Direction:
Print the full listing exactly.

= = = =

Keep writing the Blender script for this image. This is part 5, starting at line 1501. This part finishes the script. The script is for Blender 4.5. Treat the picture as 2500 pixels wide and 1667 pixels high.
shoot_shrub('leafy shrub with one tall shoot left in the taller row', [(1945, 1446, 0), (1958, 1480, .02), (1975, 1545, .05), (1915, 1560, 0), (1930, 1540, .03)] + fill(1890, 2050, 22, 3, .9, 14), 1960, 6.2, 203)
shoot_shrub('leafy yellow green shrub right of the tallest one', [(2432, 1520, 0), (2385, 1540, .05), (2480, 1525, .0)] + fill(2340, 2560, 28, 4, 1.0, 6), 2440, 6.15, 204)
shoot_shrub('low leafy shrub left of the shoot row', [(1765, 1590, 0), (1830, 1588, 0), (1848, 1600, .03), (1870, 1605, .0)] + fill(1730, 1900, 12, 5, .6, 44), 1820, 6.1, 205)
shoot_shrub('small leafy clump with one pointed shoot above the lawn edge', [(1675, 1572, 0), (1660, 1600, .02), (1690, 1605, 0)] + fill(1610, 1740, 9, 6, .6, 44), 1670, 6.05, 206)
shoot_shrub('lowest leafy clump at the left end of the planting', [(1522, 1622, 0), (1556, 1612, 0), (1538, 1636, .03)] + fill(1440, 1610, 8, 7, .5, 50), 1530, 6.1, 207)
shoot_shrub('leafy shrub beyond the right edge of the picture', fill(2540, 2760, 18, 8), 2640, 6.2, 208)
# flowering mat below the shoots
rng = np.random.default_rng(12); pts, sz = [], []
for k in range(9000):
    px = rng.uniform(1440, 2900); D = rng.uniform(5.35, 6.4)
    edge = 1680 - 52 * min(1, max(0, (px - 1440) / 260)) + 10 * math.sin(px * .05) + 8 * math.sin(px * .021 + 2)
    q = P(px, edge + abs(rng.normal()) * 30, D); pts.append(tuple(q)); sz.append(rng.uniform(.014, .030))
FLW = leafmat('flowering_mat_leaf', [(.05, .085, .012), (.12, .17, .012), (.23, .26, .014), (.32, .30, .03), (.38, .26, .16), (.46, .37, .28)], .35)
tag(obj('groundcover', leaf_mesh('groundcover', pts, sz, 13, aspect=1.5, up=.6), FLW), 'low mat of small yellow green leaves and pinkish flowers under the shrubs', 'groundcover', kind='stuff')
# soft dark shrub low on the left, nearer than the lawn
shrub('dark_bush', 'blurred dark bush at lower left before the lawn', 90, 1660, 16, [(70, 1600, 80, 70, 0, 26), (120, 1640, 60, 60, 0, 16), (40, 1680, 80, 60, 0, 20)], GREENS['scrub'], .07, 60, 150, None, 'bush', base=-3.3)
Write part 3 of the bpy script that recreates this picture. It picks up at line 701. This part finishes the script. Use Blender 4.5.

= = = =

Reply:
Keep writing the Blender script for this image. This is part 5, starting at line 1501. This part finishes the script. The script is for Blender 4.5. Treat the picture as 2500 pixels wide and 1667 pixels high.
shoot_shrub('leafy shrub with one tall shoot left in the taller row', [(1945, 1446, 0), (1958, 1480, .02), (1975, 1545, .05), (1915, 1560, 0), (1930, 1540, .03)] + fill(1890, 2050, 22, 3, .9, 14), 1960, 6.2, 203)
shoot_shrub('leafy yellow green shrub right of the tallest one', [(2432, 1520, 0), (2385, 1540, .05), (2480, 1525, .0)] + fill(2340, 2560, 28, 4, 1.0, 6), 2440, 6.15, 204)
shoot_shrub('low leafy shrub left of the shoot row', [(1765, 1590, 0), (1830, 1588, 0), (1848, 1600, .03), (1870, 1605, .0)] + fill(1730, 1900, 12, 5, .6, 44), 1820, 6.1, 205)
shoot_shrub('small leafy clump with one pointed shoot above the lawn edge', [(1675, 1572, 0), (1660, 1600, .02), (1690, 1605, 0)] + fill(1610, 1740, 9, 6, .6, 44), 1670, 6.05, 206)
shoot_shrub('lowest leafy clump at the left end of the planting', [(1522, 1622, 0), (1556, 1612, 0), (1538, 1636, .03)] + fill(1440, 1610, 8, 7, .5, 50), 1530, 6.1, 207)
shoot_shrub('leafy shrub beyond the right edge of the picture', fill(2540, 2760, 18, 8), 2640, 6.2, 208)
# flowering mat below the shoots
rng = np.random.default_rng(12); pts, sz = [], []
for k in range(9000):
    px = rng.uniform(1440, 2900); D = rng.uniform(5.35, 6.4)
    edge = 1680 - 52 * min(1, max(0, (px - 1440) / 260)) + 10 * math.sin(px * .05) + 8 * math.sin(px * .021 + 2)
    q = P(px, edge + abs(rng.normal()) * 30, D); pts.append(tuple(q)); sz.append(rng.uniform(.014, .030))
FLW = leafmat('flowering_mat_leaf', [(.05, .085, .012), (.12, .17, .012), (.23, .26, .014), (.32, .30, .03), (.38, .26, .16), (.46, .37, .28)], .35)
tag(obj('groundcover', leaf_mesh('groundcover', pts, sz, 13, aspect=1.5, up=.6), FLW), 'low mat of small yellow green leaves and pinkish flowers under the shrubs', 'groundcover', kind='stuff')
# soft dark shrub low on the left, nearer than the lawn
shrub('dark_bush', 'blurred dark bush at lower left before the lawn', 90, 1660, 16, [(70, 1600, 80, 70, 0, 26), (120, 1640, 60, 60, 0, 16), (40, 1680, 80, 60, 0, 20)], GREENS['scrub'], .07, 60, 150, None, 'bush', base=-3.3)
Write part 3 of the bpy script that recreates this picture. It picks up at line 701. This part finishes the script. Use Blender 4.5.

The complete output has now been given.